「一日だけ幸せでいたいならば、床屋に行け。
一週間だけ幸せでいたいなら、車を買え。
一ヶ月だけ幸せでいたいなら、結婚をしろ。
一年だけ幸せでいたいなら、家を買え。
一生幸せでいたいなら、・・・・・」
(西洋のことわざより)
幸せっていったい何なのだろう。いったいどういうことなんだろう。
幸せになるために誰もが生まれて来たっていうけれど、どうやったら本当の幸せを見つけられるんだろう。
お坊さんになって以来ずっと考え続けていたことだった。
幸せになりたい。幸せになりたい。
強く願い続ける多くの人々。
尽きることのない幸せへの渇望は、僕たちを盲目にしていく。
「幸せはいつも自分の心が決める。」
「幸せになるのではなく、あるのに気づくこと。」
そんな名言も後押しして、ありふれた日常こそが幸せなのだと教えられる。
美味しい食事を食べることができる。
あたたかい布団で眠ることができる。
子供たちの笑顔がそばにある。
大好きなスポーツをすることができる。
あ~僕には幸せがこんなにもあったんだ。
そうしみじみと気付くことができた。
多分みなさんもそれに気付いているのだと思う。自分の中にある幸せに感謝している方々もたくさんおられる。
僕はそこで幸せについての結論に辿り着いた気になってしまった。
気付くことこそが幸せの答えだと思ってしまっていたからだ。
でも、その答えでは○じゃなくて△だったと知る。
そこで終わってはいけなかったのだ。
さらに深い答えは、僕たちが法事でもお葬式でも、朝勤行でも唱える、理趣経よりもたらされる。
なんというだろう。
僕は、毎日読んでいる経典の深い意味を全くとらえ切れていなかった。
たくさんあるはずの幸せ。
それなのになんで満たされた気持ちが長続きしないんだろう。
なんで何かを失ってみないと気付けないんだろう。
いつの間にか日常に埋もれ、幸せがわからなくなる。
溢れかえる物と情報が、より一層それに拍車をかけるのかもしれない。
たしかにそこにあるのに、その幸せはカメレオンのように日常に同化してしまう。
小さな幸せにとらわれてはならない。
そんな僕にお経は語りかける。
見えなくなるのは、自分のことばかりだからだよ。
あなたが挙げた幸せは、自らの肉体に与えようとするものばかり。
そんなのはちっぽけな幸せなんだよ。
小さな幸せは長続きしない。
大きな幸せとは、自分という枠を越えた大きな命のために、自分の命を使うこと。
誰かのために使って、笑顔が返ってきたり、ありがとうっていう言葉が返ってくると、言い表せないほどの生き生きとした感情が全身に満ちあふれないかい?
自分自身から高らかと発される仏様の言葉が、きらきらとした輝きを放っている。
すごいな。
理趣経って、深いと改めて思った。
あ~、たしかに僕の幸せは、ちっぽけな殻にこもったものだったな。
ほんとにそうだ。
大きな命に対して自分の命を使わないと、幸せなんて感じられなくなるんだ、僕らは。
水は循環しないと腐ってしまう。
生かされている僕の命。
きっとその命を生かさなければ、生きているって感じがしないんだ。
鳥が美しい歌声を惜しまず、花がその鮮やかな彩りを惜しまないように、ただ自分にあるものを・・・。
健康な肉体がある。
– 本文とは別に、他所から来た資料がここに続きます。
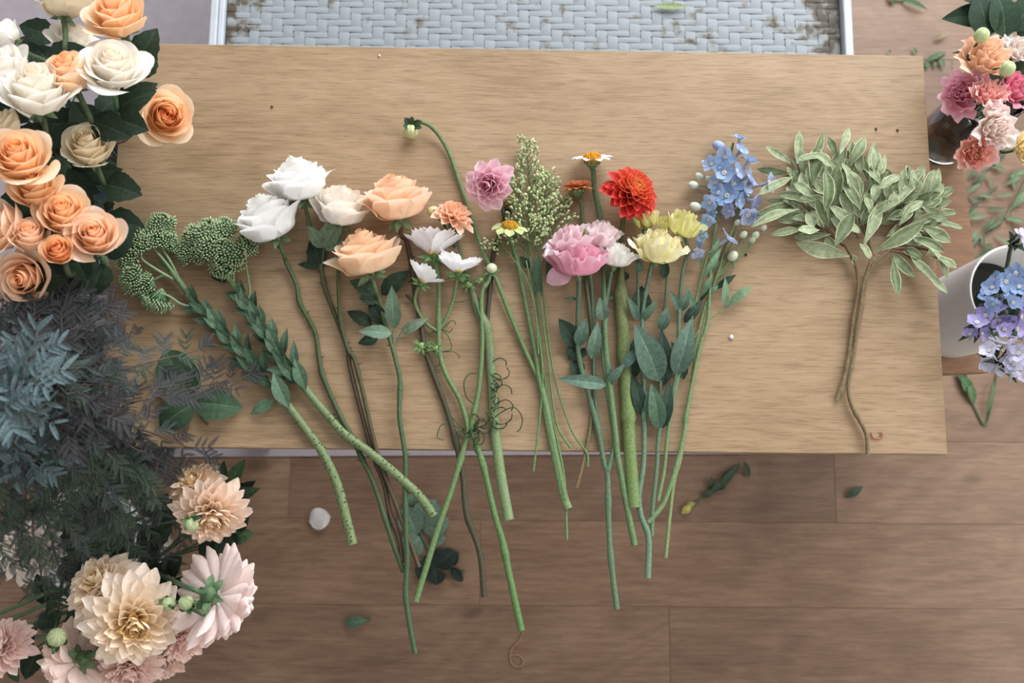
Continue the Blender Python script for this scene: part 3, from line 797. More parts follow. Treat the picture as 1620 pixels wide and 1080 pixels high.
for (u, v, wd, z, az, el, ci, co, lab) in DAH:
    a = axis(az, el); sz = wd * mpp(z); c = P(u, v, z)
    foot = Vector((DAHB.x + rnd.uniform(-.04, .04), DAHB.y + rnd.uniform(-.04, .04), .02))
    th = Thing('cream_dahlia', lab, 'dahlia', foot)
    base = c - a * sz * (.16 if el > 0 else .12)
    dahlia_bloom(th, base, a, sz * 1.08, 112, rnd, ci, co, mix(co, PK2, .2), .8, .15, 112, point=.4, wob=13)
    calyx(th, base, a, sz * .10, mix(G_MID, G_LIGHT, .5), 6, rnd, 1.2)
    back = base - a * sz * .28
    rim = Vector((DAHB.x + (back.x - DAHB.x) * .3, DAHB.y + (back.y - DAHB.y) * .3, .30))
    mb = MB(); mb.tube(smooth([base, back, (back + rim) / 2 + Vector((0, 0, .03)), rim, foot], 5), .0032, G_MID, 7); th.part('stem', mb, M_STEM)
    for q in range(2):
        an = rnd.uniform(0, 6.28); p = back.lerp(rim, .2 + .3 * q)
        th.part('leaf', leaf_mb(p, p + Vector((math.cos(an) * .07, math.sin(an) * .07, .0)), .036, jit(G_DK, rnd, .3), teeth=1), M_LEAF)
def bud_thing(lab, c, r, foot, a=None, green=.7, stem=True, mids=None, name='dahlia_bud'):
    th = Thing(name, lab, 'bud', foot); a = a or axis(rnd.uniform(0, 360), 50)
    mb = MB(); ca = mix(lin((226, 226, 170)), lin((120, 160, 80)), green)
    mb.ball(c, r, r * .95, a, lambda t, i: mix(ca, mix(ca, (1, 1, .8), .35), (i % 2) * t), 16, 8, lambda i, j: 1 - .07 * (i % 2))
    b = th.part('bud', mb, M_BUD)
    for k in range(6):
        fr = frame(c, a, k * 1.047).to_3x3()
        th.part('sepal', leaf_mb(c + fr @ Vector((r * .3, 0, -r * .95)), c + fr @ Vector((r * 1.15, 0, -r * (.1 if k % 2 else 1.1))), r * .8, jit(lin((92, 134, 70)), rnd, .2), shape='round', nl=5, bend=-.2 if k % 2 else .1), M_LEAF, b)
    if stem:
        back = c - a * r * .9
        mb = MB(); mb.tube(smooth([back, back - a * r] + (mids or [Vector((DAHB.x, DAHB.y, .3))]) + [Vector(foot)], 5), .0022, G_MID, 6); th.part('stem', mb, M_STEM)
    return th
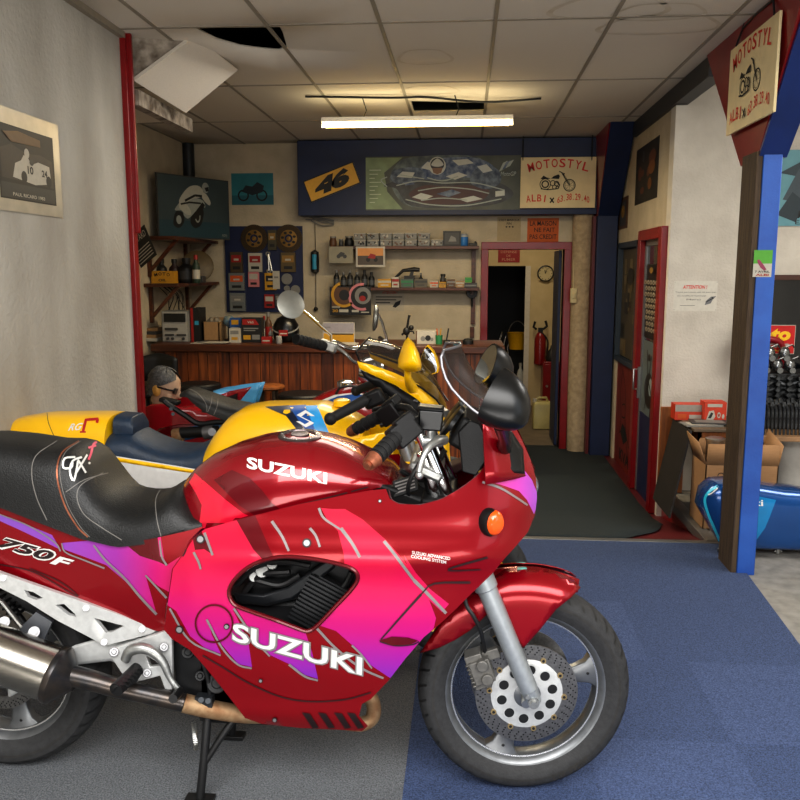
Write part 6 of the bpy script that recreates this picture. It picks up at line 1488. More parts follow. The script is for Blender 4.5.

かけがえのない仲間がある。そのほかにもたくさん。
今あるものを惜しみなく誰かに使えたならば、循環し続ける命の中で、一生幸せを感じ続けることができるに違いない。
「生かせ命。」
高野山がなぜこの言葉をキャッチコピーに選んでいるのか、僕はようやくわかった。
懐かしいメロディーが頭の中を包み込む。
「ほんとの幸せ教えてよ、壊れかけのRADIO。」
代わりに答えるかのように、蝋燭の灯がゆらゆらと揺れる。
蝋燭は、自分の身をけずって、周りを明るく照らす。
あ~、僕たちもそうでありたい。